* start Records provided *
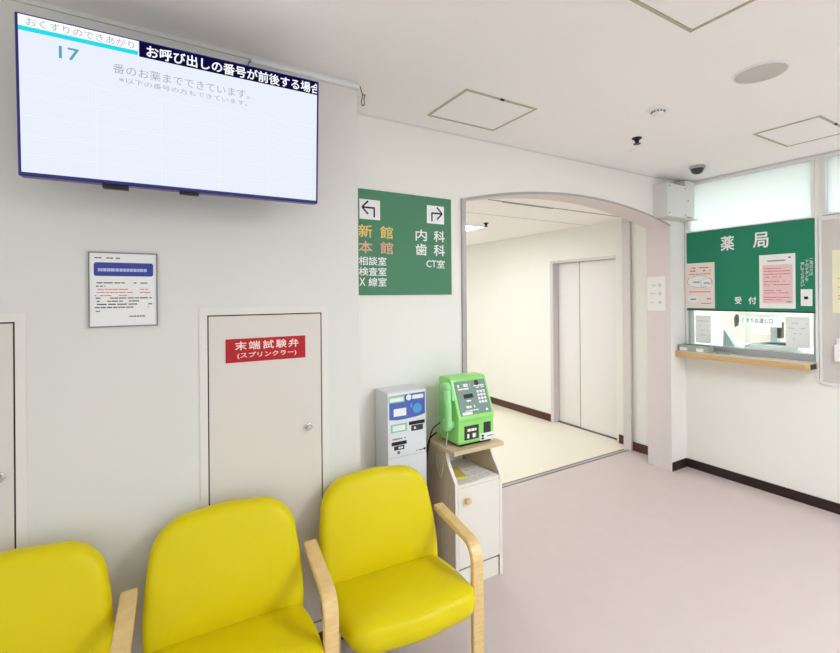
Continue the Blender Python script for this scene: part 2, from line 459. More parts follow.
# metal edge round the arch: up the left side and along the curve
tw = .026
t = MB()
t.box(AX0-.004, AX0+tw, YB-.014, YB+.004, 0, arch(AX0)+.004)
top = []
for k in range(NA+1):
    x = curve[k]; top.append((x, arch(x), tw*(1-.75*k/NA)))
for (x0, z0, w0), (x1, z1, w1) in zip(top, top[1:]):
    t.prism([(x0, z0-w0*.6), (x1, z1-w1*.6), (x1, z1+.003), (x0, z0+.003)], YB-.010, YB+.004, 'y')
struct(t.build('trim_1', 'trim'))
# shutter guide, threshold strip and slot
struct(MB().box(4.042, 4.0735, 2.742, 2.762, 0, HC).box(4.042, 4.056, 2.762, 2.80, 0, HC).box(4.042, 4.15, 2.80, 2.826, 0, HC).box(4.074, 4.15, 2.742, 2.80, 0, HC).build('trim_2', 'elev_frame'))
struct(MB().box(1.16, 4.018, 2.758, 2.768, 0, .003).box(1.16, 4.018, 2.800, 2.812, 0, .003).build('trim_3', 'trim_dark'))
struct(MB().box(1.16, 4.018, 2.768, 2.800, 0, .0015).build('trim_4', 'trim'))
struct(MB().box(2.3, 4.01, 2.785, 2.797, HC-.003, HC).box(2.47, 3.05, 2.797, 2.82, HC-.003, HC).build('trim_5', 'trim_dark'))
struct(MB().box(1.16, 4.14, 3.312, 3.318, HC-.002, HC).build('trim_6', 'trim'))
# thin cornice lines
struct(MB().box(.823, 4.09, YB-.006, YB, H-.010, H).build('trim_7', 'wall'))
struct(MB().box(-3.6, .815, YA-.010, YA, H-.016, H).build('trim_8', 'wall'))

# windows over the counter
def window(n, y0, y1, z0, z1):
    f = MB(); w = .02
    f.box(XC-.012, XC+.06, y0, y0+w, z0, z1); f.box(XC-.012, XC+.06, y1-w, y1, z0, z1)
    f.box(XC-.012, XC+.06, y0+w, y1-w, z1-w, z1); f.box(XC-.012, XC+.06, y0+w, y1-w, z0, z0+w*.5)
    fo = struct(f.build('window_%d' % n, 'white_frame'))
    MB().box(XC+.02, XC+.026, y0+w, y1-w, z0+w*.5, z1-w).build('pane', 'frost', fo)
window(1, GY0, GY1, 2.087, 2.527)
window(2, .55, 1.272, 2.098, 2.527)
# mullion face between them, continuing down beside the board
struct(MB().box(XC-.012, XC, 1.297, GY0-.001, .93, 2.085).box(XC-.012, XC, GY1+.001, GY1+.013, 1.075, 2.51).build('trim_9', 'white_frame'))

# ------------------------------------------------------------ lamps
def lamp(name, label, x, y, z, lx, ly, m, group=None):
    o = thing(name, label, 'ceiling light', (x, y, z), 0, group)
    MB().ring([(-lx/2, -ly/2), (lx/2, -ly/2), (lx/2, ly/2), (-lx/2, ly/2)], [(-lx/2+.02, -ly/2+.02), (lx/2-.02, -ly/2+.02), (lx/2-.02, ly/2-.02), (-lx/2+.02, ly/2-.02)], -.012, 0, 'z').build('frame', 'white_frame', o)
    MB().box(-lx/2+.02, lx/2-.02, -ly/2+.02, ly/2-.02, -.008, -.001).build('diffuser', m, o)
    return o
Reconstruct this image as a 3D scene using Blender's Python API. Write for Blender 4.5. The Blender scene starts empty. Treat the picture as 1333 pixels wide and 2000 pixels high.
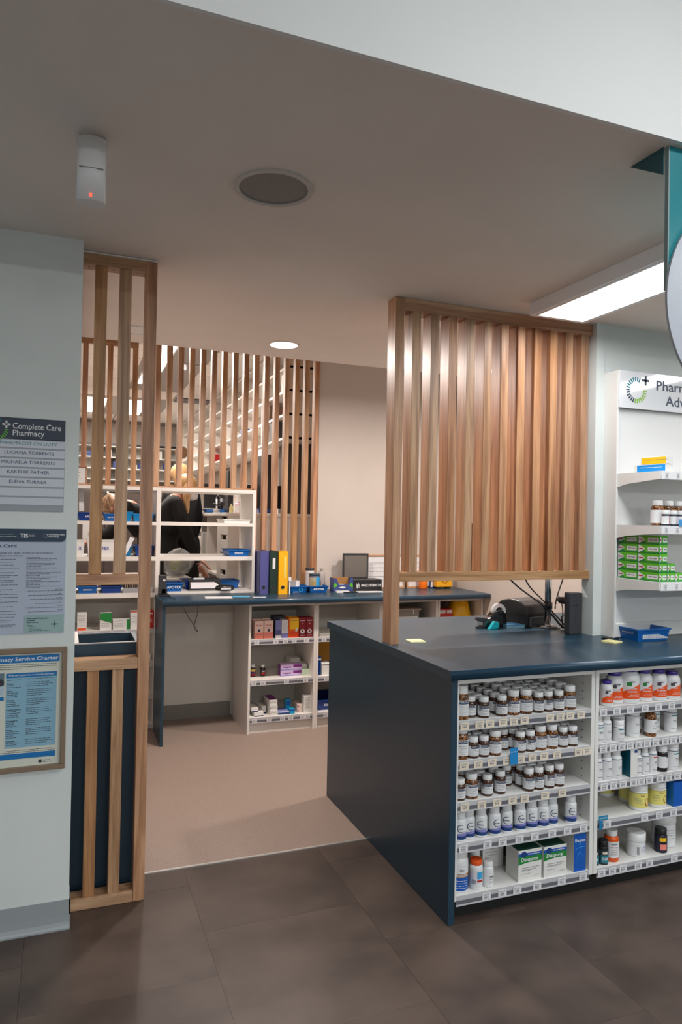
* end Records provided *
▶ _Exercise description_: Work through the listing above and report how many lines include the string "Python", with no other text.

▶ _Complete response_: 2